**YOUR OBJECTIVE**:
Starting at the first line of the listing below, retype each line up to and including the one that contains "rnd = random.Random(7)". Leave pictures out.
━━━ SOURCE DATA
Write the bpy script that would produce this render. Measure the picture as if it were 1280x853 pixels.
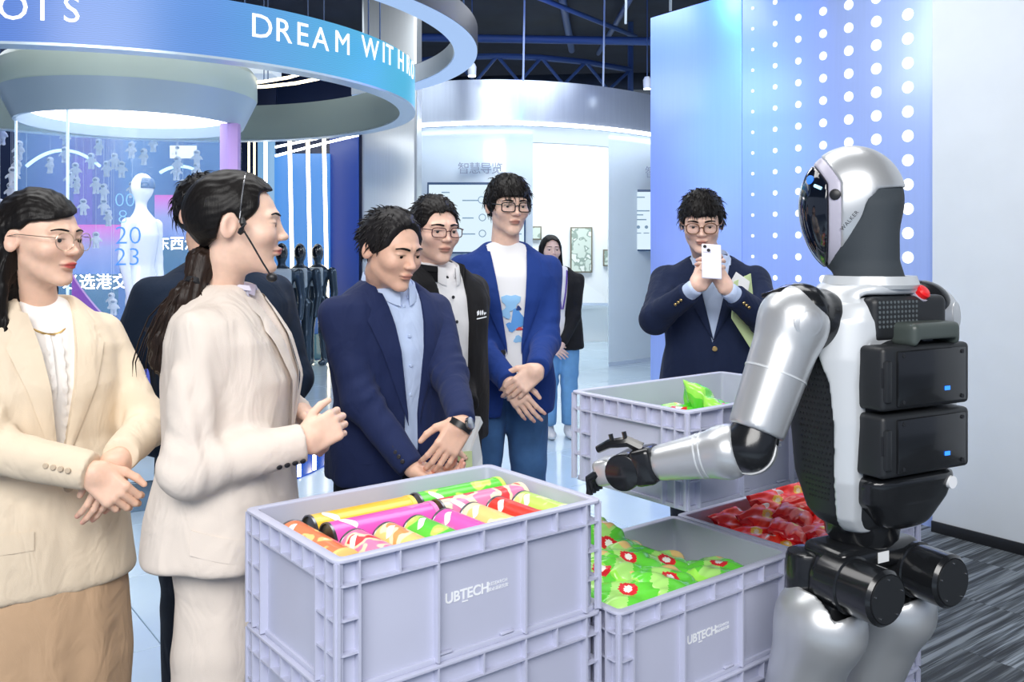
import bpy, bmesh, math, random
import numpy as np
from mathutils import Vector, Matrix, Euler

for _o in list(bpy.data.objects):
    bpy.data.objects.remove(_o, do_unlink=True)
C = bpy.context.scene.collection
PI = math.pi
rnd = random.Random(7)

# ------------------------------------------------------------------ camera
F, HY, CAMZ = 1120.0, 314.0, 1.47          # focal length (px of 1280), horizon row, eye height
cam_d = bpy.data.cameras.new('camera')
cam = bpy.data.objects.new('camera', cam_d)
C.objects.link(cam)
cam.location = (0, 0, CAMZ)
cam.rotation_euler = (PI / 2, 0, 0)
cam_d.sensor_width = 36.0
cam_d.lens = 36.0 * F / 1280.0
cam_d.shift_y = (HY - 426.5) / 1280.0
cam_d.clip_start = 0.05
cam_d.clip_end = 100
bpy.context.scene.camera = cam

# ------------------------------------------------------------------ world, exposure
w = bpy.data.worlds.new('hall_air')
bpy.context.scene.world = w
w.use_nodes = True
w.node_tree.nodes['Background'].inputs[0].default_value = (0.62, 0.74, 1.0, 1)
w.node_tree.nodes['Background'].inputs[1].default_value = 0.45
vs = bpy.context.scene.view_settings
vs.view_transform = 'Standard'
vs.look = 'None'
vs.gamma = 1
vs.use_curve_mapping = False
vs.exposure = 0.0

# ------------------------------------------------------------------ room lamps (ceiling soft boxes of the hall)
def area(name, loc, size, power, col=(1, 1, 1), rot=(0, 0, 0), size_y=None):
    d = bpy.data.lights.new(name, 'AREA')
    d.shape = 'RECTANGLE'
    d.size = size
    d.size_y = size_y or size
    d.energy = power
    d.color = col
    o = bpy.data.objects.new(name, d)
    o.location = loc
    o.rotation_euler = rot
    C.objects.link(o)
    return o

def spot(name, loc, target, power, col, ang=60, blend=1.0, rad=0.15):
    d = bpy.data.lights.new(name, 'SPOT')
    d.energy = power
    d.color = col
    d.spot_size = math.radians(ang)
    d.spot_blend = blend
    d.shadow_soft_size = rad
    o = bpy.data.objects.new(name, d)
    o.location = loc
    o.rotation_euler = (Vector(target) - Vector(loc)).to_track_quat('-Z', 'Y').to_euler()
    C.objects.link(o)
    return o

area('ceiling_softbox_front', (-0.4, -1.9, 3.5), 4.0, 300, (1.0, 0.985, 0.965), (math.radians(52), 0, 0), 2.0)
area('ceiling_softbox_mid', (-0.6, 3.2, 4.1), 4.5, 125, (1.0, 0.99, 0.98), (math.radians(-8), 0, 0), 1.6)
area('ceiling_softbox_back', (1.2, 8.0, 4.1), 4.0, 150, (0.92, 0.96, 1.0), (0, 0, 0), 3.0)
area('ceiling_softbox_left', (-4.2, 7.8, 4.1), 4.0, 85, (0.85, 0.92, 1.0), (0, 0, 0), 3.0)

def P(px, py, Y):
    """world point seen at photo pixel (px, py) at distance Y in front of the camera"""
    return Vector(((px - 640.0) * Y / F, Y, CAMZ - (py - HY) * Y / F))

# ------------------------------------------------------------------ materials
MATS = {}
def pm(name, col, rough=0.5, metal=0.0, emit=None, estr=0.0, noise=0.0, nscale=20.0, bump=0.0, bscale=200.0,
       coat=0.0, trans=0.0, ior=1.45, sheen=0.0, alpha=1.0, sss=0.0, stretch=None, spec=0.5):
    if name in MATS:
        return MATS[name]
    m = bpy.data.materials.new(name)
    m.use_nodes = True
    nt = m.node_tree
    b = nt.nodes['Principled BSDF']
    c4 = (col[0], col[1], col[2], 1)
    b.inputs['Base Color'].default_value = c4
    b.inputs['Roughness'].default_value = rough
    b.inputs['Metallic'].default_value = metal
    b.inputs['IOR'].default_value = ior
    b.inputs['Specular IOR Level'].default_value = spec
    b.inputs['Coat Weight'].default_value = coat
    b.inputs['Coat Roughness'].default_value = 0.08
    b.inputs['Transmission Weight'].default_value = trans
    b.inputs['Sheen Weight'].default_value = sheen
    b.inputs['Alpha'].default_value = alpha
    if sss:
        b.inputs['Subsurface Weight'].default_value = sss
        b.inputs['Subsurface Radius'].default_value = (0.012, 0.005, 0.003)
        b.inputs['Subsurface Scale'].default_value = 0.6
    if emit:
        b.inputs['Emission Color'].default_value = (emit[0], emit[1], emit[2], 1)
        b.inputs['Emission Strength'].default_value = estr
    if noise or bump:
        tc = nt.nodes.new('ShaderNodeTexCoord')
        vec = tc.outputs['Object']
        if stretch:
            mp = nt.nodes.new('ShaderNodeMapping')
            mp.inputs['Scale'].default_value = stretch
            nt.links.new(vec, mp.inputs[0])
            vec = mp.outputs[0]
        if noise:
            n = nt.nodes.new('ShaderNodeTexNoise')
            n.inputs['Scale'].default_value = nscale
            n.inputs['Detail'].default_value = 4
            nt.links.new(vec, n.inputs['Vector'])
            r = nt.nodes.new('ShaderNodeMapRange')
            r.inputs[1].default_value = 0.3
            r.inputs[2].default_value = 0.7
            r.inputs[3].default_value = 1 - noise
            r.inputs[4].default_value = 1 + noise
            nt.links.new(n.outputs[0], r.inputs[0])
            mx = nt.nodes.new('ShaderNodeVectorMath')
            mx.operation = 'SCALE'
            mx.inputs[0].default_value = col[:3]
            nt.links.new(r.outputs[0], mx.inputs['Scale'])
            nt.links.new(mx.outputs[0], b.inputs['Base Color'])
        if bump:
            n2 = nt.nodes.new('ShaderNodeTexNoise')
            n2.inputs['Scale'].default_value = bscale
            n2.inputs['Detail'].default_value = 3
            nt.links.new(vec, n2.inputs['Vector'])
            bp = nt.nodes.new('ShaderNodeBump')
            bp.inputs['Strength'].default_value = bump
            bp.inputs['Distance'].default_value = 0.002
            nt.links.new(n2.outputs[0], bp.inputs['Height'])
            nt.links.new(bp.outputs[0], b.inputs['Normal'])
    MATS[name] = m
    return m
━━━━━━
**OUTPUT OF THE EXERCISE**:
Write the bpy script that would produce this render. Measure the picture as if it were 1280x853 pixels.
import bpy, bmesh, math, random
import numpy as np
from mathutils import Vector, Matrix, Euler

for _o in list(bpy.data.objects):
    bpy.data.objects.remove(_o, do_unlink=True)
C = bpy.context.scene.collection
PI = math.pi
rnd = random.Random(7)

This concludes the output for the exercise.